--- start of Records to use ---
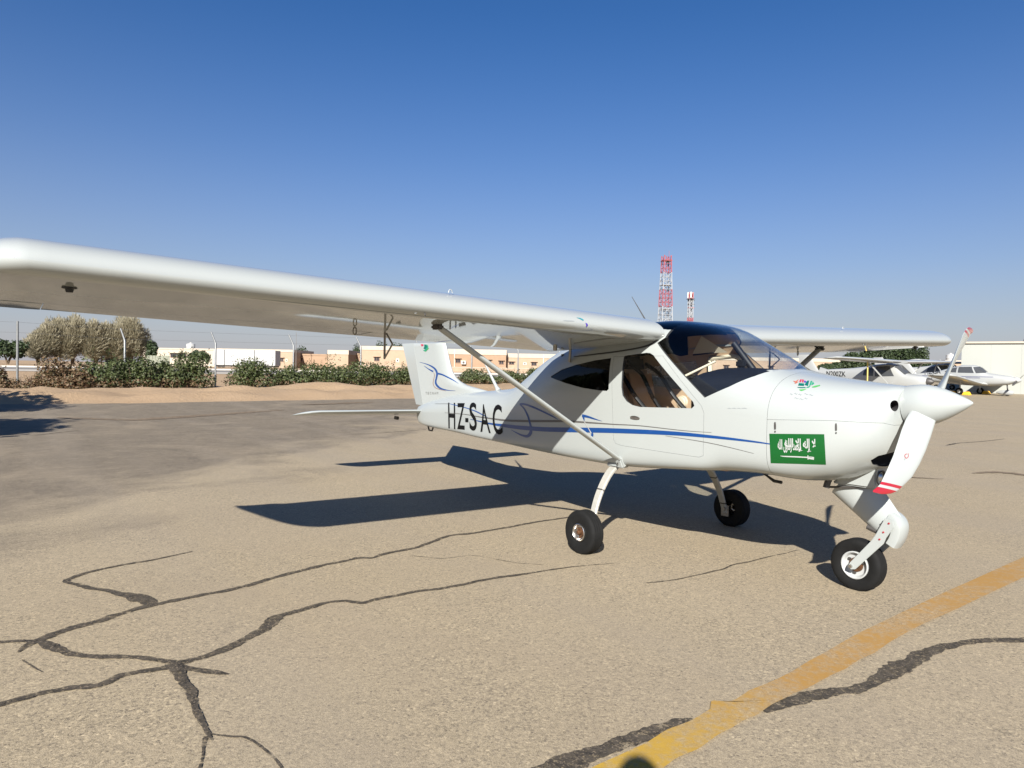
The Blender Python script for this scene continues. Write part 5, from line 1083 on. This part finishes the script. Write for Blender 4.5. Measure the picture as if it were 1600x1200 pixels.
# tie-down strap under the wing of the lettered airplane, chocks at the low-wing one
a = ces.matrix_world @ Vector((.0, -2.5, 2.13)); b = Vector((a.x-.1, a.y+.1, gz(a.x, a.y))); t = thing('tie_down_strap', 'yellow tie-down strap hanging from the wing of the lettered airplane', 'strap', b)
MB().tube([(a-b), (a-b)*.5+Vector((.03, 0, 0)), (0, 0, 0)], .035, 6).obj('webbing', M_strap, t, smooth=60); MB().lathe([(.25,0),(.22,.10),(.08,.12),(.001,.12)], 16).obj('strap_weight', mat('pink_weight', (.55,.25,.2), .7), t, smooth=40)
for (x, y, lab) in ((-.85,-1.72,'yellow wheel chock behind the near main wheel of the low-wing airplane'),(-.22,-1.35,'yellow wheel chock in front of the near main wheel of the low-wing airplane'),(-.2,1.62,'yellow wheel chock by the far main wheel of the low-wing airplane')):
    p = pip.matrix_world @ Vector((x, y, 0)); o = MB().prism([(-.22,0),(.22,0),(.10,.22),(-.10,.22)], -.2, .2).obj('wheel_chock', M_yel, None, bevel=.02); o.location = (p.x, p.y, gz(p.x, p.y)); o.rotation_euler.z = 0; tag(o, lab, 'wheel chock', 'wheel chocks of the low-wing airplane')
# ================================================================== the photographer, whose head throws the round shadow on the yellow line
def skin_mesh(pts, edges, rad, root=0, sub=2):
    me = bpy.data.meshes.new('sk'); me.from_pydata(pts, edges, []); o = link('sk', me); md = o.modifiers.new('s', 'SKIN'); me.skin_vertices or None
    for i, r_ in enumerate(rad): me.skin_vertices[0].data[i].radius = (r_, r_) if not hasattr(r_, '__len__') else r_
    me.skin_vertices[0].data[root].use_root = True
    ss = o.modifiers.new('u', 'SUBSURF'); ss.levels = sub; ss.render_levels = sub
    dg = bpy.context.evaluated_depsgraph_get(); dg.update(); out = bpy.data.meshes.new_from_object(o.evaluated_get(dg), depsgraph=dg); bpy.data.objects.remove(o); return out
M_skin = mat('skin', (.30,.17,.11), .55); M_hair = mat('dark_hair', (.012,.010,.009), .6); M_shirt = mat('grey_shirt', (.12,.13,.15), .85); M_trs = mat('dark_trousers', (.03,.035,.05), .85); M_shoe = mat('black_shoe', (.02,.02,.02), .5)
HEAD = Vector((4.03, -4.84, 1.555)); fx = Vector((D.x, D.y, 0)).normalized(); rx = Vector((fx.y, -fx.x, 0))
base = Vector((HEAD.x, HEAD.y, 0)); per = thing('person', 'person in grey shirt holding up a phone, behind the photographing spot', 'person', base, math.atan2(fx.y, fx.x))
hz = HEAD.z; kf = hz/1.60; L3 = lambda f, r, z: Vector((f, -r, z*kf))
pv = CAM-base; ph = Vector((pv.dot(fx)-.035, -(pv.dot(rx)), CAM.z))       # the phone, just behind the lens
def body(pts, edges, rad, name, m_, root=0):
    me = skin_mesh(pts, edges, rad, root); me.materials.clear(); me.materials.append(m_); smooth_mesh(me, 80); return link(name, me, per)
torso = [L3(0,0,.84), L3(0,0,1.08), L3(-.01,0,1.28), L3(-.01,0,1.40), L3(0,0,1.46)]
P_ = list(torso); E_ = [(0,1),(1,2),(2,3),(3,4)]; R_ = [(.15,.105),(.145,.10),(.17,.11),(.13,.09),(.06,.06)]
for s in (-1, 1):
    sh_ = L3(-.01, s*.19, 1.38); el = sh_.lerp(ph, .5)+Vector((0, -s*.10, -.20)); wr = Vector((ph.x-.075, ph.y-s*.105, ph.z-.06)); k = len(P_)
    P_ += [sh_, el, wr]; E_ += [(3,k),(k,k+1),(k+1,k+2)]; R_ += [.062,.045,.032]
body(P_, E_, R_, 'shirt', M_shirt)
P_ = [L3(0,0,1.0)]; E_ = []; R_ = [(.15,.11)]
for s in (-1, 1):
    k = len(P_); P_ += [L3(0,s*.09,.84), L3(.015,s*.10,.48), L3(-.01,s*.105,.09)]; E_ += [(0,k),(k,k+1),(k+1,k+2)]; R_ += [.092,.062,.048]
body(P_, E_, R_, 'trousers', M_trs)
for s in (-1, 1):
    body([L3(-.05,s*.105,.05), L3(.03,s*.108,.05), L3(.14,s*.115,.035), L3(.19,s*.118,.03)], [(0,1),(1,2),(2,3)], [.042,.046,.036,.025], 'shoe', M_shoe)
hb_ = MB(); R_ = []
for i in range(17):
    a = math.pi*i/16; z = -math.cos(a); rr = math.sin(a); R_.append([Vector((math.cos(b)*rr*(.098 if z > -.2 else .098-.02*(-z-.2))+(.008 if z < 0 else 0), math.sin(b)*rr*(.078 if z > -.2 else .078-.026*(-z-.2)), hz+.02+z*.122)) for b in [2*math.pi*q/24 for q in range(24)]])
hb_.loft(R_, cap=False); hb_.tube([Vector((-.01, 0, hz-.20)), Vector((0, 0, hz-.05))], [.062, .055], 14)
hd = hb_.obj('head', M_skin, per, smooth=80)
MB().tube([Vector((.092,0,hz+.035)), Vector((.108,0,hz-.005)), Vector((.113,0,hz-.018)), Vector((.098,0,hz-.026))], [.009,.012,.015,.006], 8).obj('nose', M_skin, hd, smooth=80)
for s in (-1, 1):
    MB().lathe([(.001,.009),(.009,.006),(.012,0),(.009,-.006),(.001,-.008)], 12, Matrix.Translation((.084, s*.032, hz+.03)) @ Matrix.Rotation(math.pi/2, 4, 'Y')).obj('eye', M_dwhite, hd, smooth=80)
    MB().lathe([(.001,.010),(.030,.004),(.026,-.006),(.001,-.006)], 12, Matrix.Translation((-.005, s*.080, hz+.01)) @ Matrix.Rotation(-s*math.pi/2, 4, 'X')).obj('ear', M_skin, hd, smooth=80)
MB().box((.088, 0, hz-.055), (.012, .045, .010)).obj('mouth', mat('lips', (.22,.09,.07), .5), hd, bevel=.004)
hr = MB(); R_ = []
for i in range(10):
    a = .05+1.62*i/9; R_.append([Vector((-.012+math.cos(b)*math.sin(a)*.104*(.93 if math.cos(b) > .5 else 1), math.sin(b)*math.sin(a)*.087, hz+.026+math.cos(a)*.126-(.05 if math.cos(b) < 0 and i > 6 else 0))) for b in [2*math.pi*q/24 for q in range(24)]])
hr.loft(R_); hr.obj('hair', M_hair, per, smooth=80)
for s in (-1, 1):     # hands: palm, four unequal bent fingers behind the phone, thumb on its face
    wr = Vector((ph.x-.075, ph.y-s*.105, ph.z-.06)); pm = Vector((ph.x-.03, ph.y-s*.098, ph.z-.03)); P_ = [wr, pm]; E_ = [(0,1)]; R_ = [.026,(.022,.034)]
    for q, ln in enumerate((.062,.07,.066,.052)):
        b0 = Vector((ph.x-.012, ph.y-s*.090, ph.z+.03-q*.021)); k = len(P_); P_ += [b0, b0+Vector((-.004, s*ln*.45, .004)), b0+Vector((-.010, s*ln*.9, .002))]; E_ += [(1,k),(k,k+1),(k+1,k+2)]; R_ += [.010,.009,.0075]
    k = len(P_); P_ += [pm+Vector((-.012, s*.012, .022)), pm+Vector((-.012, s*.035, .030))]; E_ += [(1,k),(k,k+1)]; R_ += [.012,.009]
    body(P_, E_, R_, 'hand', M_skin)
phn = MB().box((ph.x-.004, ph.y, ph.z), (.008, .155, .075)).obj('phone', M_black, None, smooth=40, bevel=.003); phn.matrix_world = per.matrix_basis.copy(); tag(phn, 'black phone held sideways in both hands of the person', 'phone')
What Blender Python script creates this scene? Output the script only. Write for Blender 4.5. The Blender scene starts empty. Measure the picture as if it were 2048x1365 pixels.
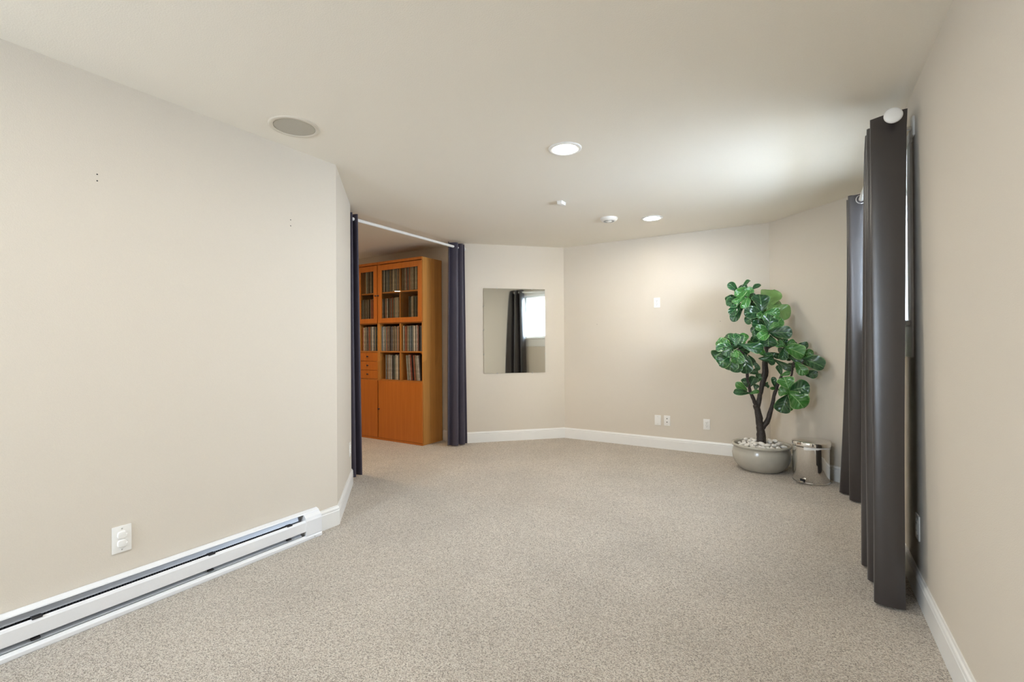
--- end of Records to use ---
[What is asked]
Check every line of the material for the string "picture" and give the number of lines that have it, without anything else.

[Result of the task]
2